The exercise asks you to copy every line below in which "Roughness" appears.

**Dataset content:**
========================================================================
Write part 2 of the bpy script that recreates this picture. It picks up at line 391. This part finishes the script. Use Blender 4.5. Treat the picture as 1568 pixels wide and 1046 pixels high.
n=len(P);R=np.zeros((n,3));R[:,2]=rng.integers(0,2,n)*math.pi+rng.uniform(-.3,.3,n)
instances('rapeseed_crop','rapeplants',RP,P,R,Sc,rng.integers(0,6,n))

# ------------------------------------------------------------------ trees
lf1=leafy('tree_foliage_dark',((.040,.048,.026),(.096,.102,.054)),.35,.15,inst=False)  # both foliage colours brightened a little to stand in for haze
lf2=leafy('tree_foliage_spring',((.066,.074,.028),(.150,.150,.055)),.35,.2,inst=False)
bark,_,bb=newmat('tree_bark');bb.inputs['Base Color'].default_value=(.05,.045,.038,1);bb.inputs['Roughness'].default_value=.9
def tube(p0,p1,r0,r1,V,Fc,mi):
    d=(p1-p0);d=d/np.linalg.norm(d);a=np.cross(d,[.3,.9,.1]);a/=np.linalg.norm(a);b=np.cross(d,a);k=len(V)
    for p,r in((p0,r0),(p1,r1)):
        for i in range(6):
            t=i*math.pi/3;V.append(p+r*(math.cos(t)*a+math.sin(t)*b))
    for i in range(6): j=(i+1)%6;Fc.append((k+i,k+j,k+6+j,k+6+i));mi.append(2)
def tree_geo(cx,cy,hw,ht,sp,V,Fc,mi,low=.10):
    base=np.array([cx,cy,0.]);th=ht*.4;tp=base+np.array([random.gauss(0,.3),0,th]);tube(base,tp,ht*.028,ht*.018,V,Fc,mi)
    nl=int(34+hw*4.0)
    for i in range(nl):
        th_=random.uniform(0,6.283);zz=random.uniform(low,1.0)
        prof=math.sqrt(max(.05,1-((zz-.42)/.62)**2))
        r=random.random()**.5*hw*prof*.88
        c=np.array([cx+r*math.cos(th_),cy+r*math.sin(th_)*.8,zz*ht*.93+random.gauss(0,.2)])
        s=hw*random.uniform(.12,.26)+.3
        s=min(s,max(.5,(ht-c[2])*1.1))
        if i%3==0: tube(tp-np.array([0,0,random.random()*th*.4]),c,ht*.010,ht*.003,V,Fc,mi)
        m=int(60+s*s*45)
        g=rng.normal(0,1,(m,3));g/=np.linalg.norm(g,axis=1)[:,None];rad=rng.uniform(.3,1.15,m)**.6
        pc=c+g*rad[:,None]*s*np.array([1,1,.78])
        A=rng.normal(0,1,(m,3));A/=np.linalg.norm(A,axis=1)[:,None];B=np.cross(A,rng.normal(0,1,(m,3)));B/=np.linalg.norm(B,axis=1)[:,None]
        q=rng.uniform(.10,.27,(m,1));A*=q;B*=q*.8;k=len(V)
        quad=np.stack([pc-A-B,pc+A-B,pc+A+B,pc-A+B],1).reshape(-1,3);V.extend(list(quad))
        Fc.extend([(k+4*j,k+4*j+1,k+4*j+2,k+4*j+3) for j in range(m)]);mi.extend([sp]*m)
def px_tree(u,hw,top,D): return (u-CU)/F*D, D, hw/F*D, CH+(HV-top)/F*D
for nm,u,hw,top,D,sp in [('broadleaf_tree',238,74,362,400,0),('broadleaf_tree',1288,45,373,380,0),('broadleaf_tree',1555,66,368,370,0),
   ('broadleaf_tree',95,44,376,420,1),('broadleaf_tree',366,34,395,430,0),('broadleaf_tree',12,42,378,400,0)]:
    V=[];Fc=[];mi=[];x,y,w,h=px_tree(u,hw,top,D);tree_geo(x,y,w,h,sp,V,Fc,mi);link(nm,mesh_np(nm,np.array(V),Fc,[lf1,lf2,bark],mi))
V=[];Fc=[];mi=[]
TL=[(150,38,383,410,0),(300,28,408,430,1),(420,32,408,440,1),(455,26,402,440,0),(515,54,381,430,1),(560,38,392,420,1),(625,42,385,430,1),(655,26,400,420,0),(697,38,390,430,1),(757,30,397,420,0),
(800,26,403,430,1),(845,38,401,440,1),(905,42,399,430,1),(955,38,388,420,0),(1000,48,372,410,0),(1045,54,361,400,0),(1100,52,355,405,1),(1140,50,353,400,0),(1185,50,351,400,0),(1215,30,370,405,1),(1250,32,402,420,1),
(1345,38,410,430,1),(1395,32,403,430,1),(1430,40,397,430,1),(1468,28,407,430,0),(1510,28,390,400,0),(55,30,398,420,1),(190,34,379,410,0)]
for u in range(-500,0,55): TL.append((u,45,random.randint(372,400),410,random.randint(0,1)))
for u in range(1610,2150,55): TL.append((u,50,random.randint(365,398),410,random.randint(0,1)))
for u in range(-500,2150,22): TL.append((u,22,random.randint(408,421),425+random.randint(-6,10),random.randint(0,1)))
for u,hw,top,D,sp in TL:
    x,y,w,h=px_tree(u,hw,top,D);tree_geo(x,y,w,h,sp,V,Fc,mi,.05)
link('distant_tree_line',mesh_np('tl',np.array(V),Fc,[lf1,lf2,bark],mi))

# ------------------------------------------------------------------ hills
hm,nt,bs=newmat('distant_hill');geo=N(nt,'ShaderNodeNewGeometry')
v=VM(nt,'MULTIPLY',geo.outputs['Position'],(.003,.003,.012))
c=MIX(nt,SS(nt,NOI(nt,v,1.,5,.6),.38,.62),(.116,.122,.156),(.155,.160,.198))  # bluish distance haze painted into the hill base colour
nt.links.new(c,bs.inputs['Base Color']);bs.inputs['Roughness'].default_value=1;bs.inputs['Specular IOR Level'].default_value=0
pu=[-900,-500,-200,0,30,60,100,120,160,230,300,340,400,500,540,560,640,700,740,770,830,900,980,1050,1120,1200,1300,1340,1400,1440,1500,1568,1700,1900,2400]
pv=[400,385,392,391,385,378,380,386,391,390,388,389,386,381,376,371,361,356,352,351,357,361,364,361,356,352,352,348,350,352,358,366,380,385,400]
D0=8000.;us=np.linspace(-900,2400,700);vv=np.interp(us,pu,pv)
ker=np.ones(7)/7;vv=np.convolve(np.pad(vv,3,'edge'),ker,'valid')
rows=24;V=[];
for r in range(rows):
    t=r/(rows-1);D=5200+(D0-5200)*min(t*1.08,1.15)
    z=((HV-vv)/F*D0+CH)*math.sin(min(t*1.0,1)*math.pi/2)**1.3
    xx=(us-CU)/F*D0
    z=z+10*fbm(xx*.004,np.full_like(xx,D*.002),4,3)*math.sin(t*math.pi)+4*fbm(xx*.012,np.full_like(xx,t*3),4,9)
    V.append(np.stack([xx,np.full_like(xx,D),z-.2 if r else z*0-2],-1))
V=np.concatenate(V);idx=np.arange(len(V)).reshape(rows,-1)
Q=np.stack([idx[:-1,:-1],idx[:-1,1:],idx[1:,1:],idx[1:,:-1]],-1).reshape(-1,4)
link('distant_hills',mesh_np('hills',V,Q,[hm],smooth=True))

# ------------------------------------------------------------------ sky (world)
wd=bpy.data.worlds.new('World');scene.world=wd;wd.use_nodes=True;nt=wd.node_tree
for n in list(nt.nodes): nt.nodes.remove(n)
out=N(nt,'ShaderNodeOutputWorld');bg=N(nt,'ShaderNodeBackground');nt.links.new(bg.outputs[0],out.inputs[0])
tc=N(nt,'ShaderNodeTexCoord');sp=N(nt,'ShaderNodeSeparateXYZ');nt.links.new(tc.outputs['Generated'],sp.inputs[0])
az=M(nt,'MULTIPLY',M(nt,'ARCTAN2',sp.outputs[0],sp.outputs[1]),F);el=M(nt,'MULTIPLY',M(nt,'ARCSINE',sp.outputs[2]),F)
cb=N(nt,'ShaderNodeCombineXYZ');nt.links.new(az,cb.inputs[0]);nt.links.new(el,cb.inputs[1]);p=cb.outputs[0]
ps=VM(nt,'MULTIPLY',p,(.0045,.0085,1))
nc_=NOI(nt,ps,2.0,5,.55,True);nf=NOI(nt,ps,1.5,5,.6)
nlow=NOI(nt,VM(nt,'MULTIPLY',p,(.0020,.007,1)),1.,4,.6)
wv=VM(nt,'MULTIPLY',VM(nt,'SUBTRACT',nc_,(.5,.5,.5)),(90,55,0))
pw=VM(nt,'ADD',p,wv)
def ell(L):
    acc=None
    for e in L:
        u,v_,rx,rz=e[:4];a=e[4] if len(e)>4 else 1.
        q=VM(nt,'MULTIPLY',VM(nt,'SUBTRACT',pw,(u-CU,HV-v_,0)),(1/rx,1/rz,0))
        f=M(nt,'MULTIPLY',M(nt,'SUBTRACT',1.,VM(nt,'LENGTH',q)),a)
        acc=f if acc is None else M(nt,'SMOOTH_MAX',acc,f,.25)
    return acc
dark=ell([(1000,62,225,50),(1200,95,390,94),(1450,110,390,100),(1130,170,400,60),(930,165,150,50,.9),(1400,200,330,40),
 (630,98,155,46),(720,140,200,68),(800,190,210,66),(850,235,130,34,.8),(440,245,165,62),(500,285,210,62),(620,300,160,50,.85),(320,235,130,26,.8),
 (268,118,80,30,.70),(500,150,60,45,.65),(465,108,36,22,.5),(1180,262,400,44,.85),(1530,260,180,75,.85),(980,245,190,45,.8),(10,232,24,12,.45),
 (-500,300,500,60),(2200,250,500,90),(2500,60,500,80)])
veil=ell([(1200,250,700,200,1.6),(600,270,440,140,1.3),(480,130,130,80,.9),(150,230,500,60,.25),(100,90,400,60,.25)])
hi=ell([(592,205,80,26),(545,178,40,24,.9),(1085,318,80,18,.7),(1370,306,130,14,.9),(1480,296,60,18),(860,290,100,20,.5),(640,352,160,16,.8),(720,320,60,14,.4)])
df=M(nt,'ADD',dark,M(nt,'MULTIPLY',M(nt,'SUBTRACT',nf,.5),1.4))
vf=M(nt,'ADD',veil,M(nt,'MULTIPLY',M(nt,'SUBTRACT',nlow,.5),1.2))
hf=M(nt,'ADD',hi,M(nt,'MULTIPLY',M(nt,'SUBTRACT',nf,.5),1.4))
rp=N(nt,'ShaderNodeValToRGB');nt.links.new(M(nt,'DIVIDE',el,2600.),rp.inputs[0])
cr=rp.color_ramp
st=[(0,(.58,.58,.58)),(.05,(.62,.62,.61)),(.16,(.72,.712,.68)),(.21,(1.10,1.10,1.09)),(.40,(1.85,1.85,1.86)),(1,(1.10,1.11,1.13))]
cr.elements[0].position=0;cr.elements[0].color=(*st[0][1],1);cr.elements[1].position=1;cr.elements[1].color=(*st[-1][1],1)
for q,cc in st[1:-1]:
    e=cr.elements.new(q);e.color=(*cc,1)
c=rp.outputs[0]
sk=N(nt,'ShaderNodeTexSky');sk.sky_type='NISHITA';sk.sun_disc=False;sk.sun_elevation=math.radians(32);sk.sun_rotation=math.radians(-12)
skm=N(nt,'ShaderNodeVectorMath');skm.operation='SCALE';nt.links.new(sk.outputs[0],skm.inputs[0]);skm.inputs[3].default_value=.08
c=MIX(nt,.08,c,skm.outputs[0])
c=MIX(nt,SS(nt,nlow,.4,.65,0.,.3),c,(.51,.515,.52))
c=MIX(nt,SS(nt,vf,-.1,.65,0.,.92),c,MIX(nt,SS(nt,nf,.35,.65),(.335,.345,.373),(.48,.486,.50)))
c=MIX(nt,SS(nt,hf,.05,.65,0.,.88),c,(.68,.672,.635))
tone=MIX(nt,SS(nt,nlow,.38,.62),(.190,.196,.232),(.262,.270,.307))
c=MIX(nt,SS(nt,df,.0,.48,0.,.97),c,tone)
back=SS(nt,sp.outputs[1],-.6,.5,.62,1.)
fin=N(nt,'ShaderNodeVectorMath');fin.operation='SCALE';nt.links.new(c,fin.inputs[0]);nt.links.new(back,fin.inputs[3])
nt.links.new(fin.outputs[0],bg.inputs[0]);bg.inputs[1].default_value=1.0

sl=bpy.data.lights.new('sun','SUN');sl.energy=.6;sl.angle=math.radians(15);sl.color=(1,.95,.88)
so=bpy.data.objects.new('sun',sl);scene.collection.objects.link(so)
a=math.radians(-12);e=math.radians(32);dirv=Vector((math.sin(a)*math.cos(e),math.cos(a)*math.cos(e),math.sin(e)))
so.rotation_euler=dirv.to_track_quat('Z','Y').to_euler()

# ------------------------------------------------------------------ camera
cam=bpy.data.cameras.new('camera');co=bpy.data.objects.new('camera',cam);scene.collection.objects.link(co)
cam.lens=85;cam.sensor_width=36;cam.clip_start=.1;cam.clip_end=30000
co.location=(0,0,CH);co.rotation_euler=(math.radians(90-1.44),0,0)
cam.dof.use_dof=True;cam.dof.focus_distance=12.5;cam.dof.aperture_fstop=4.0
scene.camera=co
========================================================================
**Written answer:**
bark,_,bb=newmat('tree_bark');bb.inputs['Base Color'].default_value=(.05,.045,.038,1);bb.inputs['Roughness'].default_value=.9
nt.links.new(c,bs.inputs['Base Color']);bs.inputs['Roughness'].default_value=1;bs.inputs['Specular IOR Level'].default_value=0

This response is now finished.